— TASK DESCRIPTION —
Transcribe only the lines of the listing below from the one holding "Write the bpy" through the one holding "random.seed(5)", inclusive, without any change.
BEGIN
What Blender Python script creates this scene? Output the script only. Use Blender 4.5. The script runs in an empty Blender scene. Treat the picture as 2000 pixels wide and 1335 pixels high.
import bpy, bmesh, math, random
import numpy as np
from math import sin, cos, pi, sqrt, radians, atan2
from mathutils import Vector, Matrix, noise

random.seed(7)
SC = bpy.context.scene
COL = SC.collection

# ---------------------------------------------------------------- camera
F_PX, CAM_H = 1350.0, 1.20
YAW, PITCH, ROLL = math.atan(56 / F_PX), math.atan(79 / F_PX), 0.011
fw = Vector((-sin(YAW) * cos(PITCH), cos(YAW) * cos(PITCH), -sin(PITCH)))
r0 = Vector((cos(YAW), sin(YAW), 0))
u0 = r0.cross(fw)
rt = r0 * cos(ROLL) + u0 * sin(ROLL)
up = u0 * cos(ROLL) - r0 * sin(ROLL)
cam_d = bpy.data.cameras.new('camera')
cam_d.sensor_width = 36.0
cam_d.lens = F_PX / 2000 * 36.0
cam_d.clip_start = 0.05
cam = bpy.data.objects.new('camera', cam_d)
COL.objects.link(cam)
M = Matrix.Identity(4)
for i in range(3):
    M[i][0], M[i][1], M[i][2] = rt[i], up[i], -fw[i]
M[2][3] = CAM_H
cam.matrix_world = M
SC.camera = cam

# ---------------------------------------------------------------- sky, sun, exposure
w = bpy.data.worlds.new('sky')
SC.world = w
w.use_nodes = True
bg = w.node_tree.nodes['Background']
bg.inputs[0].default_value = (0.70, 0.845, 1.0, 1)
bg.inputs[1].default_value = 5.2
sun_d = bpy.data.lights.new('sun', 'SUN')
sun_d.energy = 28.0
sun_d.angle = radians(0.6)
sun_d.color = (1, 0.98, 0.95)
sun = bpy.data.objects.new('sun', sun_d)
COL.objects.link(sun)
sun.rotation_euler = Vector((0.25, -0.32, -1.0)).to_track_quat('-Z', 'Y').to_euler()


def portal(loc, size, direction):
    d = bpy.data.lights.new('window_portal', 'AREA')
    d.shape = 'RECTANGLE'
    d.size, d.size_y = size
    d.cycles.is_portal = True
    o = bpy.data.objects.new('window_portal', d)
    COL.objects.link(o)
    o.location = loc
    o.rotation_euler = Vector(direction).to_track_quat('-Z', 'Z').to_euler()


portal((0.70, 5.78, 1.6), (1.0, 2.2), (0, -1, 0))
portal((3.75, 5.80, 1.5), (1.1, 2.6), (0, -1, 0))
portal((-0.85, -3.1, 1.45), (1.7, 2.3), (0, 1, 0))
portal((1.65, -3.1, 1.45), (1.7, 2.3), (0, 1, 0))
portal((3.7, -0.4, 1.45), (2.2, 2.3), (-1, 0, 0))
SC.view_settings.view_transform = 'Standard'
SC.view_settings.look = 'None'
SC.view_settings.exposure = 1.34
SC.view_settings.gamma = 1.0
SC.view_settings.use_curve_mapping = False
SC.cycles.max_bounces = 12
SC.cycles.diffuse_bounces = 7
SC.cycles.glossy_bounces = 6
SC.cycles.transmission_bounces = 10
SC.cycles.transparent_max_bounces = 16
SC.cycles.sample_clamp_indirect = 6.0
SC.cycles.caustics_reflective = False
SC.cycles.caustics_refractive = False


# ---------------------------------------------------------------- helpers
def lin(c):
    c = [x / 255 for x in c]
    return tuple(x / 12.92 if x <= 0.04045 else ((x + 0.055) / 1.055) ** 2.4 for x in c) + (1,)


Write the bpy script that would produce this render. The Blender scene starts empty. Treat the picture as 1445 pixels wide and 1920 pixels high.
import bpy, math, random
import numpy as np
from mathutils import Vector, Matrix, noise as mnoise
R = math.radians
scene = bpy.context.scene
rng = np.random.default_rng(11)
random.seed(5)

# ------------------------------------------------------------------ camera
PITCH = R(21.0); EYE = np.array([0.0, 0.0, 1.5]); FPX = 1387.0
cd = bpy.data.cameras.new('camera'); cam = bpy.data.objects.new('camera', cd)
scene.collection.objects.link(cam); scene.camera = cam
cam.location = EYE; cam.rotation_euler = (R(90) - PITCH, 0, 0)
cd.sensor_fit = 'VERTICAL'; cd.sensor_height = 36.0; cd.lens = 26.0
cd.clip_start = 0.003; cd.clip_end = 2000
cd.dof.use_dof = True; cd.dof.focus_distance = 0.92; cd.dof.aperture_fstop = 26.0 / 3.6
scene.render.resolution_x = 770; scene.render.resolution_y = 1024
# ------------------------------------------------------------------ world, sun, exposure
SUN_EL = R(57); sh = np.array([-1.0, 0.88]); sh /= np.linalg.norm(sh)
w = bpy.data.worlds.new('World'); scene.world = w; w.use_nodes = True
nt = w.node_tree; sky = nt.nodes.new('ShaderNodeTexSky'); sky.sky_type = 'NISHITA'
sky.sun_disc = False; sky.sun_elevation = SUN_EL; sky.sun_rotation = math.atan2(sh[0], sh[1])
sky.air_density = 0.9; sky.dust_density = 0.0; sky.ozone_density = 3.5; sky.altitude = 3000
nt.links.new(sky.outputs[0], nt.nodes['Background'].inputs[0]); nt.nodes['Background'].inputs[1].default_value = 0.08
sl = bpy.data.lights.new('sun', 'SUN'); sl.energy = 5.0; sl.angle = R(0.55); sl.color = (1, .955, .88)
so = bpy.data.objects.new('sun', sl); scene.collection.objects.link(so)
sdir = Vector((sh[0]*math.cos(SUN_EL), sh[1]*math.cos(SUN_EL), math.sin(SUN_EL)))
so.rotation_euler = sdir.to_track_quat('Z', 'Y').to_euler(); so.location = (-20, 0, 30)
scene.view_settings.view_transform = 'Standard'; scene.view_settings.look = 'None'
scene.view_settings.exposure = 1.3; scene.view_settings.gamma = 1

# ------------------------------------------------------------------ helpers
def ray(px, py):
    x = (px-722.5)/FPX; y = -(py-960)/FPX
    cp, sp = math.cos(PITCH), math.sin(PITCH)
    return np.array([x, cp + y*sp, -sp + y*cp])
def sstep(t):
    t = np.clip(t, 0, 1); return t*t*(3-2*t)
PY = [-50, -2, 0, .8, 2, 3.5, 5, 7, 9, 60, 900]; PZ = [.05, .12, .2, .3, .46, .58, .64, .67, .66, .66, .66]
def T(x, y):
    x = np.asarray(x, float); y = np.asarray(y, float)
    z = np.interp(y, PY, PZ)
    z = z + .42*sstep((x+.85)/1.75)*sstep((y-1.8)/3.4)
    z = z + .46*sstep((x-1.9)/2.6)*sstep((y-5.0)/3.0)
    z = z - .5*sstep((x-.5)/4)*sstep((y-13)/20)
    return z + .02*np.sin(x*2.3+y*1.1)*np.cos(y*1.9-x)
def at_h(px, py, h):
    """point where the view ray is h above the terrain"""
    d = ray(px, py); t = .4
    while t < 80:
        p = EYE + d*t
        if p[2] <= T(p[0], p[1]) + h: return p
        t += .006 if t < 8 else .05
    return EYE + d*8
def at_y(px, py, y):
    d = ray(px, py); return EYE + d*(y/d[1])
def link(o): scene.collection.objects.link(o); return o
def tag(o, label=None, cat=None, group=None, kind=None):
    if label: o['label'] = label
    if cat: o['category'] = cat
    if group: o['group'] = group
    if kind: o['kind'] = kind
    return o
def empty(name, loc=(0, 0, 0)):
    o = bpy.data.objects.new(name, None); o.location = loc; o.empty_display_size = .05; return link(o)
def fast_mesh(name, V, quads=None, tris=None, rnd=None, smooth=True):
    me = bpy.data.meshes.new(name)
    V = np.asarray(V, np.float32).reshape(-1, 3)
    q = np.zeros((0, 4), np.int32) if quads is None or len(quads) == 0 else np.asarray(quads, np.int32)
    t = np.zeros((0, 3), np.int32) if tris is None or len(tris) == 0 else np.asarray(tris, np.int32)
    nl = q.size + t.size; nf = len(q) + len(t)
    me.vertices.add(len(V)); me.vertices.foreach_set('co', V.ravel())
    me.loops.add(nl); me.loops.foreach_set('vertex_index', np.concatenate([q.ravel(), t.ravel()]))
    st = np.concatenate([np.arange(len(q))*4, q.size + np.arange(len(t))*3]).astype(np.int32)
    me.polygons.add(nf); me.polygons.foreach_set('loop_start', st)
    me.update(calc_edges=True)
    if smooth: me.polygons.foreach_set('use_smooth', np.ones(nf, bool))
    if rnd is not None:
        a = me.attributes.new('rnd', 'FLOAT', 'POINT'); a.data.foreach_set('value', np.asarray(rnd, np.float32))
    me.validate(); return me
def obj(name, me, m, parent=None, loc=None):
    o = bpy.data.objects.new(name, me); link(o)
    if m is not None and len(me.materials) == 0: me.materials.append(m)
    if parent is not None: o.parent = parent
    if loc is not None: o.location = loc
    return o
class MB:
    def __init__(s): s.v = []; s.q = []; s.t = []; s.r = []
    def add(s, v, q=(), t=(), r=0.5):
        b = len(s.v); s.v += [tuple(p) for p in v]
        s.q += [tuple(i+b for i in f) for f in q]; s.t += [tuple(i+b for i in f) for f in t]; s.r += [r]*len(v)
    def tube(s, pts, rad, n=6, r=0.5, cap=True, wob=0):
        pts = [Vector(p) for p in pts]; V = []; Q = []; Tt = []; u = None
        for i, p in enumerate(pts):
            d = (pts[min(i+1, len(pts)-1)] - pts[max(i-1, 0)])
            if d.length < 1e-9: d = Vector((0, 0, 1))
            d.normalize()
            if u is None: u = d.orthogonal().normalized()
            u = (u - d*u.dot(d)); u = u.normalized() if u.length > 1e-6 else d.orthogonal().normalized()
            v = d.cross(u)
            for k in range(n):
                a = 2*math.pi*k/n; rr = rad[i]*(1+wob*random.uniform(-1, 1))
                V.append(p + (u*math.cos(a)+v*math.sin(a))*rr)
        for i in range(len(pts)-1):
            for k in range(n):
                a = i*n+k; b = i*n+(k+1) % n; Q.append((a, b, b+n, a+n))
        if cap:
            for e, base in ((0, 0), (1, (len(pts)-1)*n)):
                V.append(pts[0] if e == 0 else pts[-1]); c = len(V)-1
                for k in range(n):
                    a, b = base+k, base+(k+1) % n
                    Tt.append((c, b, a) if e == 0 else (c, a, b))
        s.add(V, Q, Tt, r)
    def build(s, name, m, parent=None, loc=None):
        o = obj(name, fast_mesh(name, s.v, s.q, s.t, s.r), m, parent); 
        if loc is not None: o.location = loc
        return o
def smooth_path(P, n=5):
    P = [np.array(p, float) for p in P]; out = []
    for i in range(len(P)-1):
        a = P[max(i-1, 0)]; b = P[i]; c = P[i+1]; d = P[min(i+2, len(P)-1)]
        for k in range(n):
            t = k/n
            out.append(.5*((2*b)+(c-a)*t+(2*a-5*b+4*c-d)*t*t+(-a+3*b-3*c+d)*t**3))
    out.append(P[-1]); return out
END
— ANSWER TO THIS EXERCISE —
Write the bpy script that would produce this render. The Blender scene starts empty. Treat the picture as 1445 pixels wide and 1920 pixels high.
import bpy, math, random
import numpy as np
from mathutils import Vector, Matrix, noise as mnoise
R = math.radians
scene = bpy.context.scene
rng = np.random.default_rng(11)
random.seed(5)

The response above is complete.